Emerging indicators give confidence that Nigeria will overcome the prevailing economic depression in the country in 2017.
This prediction was made by an economic analyst and social commentator, Dr. Olisa Agbakoba (SAN).
The indicators include the foreign exchange policy of the Central Bank of Nigeria (CBN) and the opening up of the petroleum industry to competition, among others, he pointed out.
To facilitate the success of the positive indicators, Agbakoba urged President Muhammad Buhari to present a bill to the National Assembly (NASS) for the devolution of powers to entrench true federalism in Nigeria.
The legal expert commended the Central Bank of Nigeria  on its foreign exchange policy, describing it  as potentially transformational.
“The impact of a single foreign exchange market,” Agbakoba remarked, “will have the best possible outcome for the Nigerian economy.”
He expressed hope that Nigeria will be out of depression by the first quarter of 2017, if the fiscal policy of CBN is well managed.
He stated that Nigeria has been in recession from the last quarter of 2014 up to last quarter of 2016.
“A recession is characterized as a period of negative economic growth for two successive quarters,” Agbakoba illustrated.
He noted that Nigeria has suffered five consecutive negative growths between December 2014 and December 2015.
According to him, the economy of Nigeria became worse in the first quarter of 2016 when for the first time in about thirty years the economy did not grow at all.
He declared “The Report of the National Bureau of Statistics is likely to show a further contraction of the economy in the  second quarter of  2016.”
The new foreign exchange single market and the opening up of the petroleum industry to competition are omens of economic boom for Nigeria, he emphasized.
To him, government is not showing direction in relation to its economic philosophy and agenda.

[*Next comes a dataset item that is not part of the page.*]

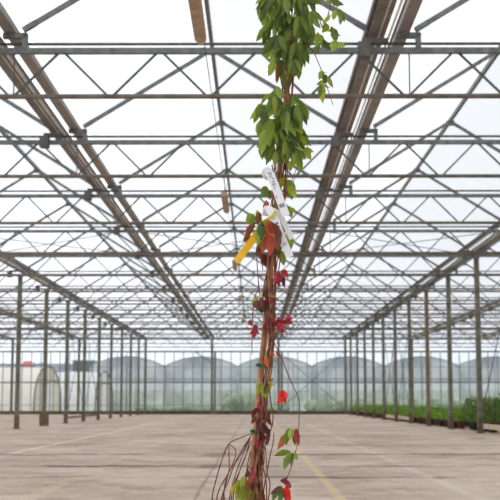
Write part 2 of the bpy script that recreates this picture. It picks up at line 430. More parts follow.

Agbakoba asserted that “the petroleum and foreign exchange pronouncements are clear indications that we are  a market-driven, liberalized deregulated economy
To get out of the woods, the senior advocate counselled the government of Nigeria to take the following measures.
“The first is peace and stability,” he stressed, adding that Nigeria is at ‘low grade civil war’ caused by structural defects in its federal system.  He believes that enacting an Act of the National Assembly for the devolution of powers will solve this problem
Other inhibitors to be resolved include insecurity, Agbakoba recommended.  The president must deal with the Biafra agitation which he described as genuine grievance.
He said the President should as well deal with exclusion felt by  the people of Niger Delta whose issues  are also genuine, and he must also tackle mass poverty  in the North because  it allows the festering of fundamentalism in that region.
Agbakoba gave kudos to the federal government on how it has dealt with Boko Haram issue.
Bad roads, broken bridges,  poor supply of electricity, among others  are essential infrastructures that need urgent solution in order to facilitate sound economic growth, he claimed.
Moreover, Agbakoba said that social security  package in the country has become an urgently  needed  benefit.
“The reason Nigeria’s economy is depressed is simply because we import everything, export very little and produce nothing,” he narrated.  “Import substitution turns the story around.  We should only import the very  essentials and produce everything else in Nigeria”  he concluded.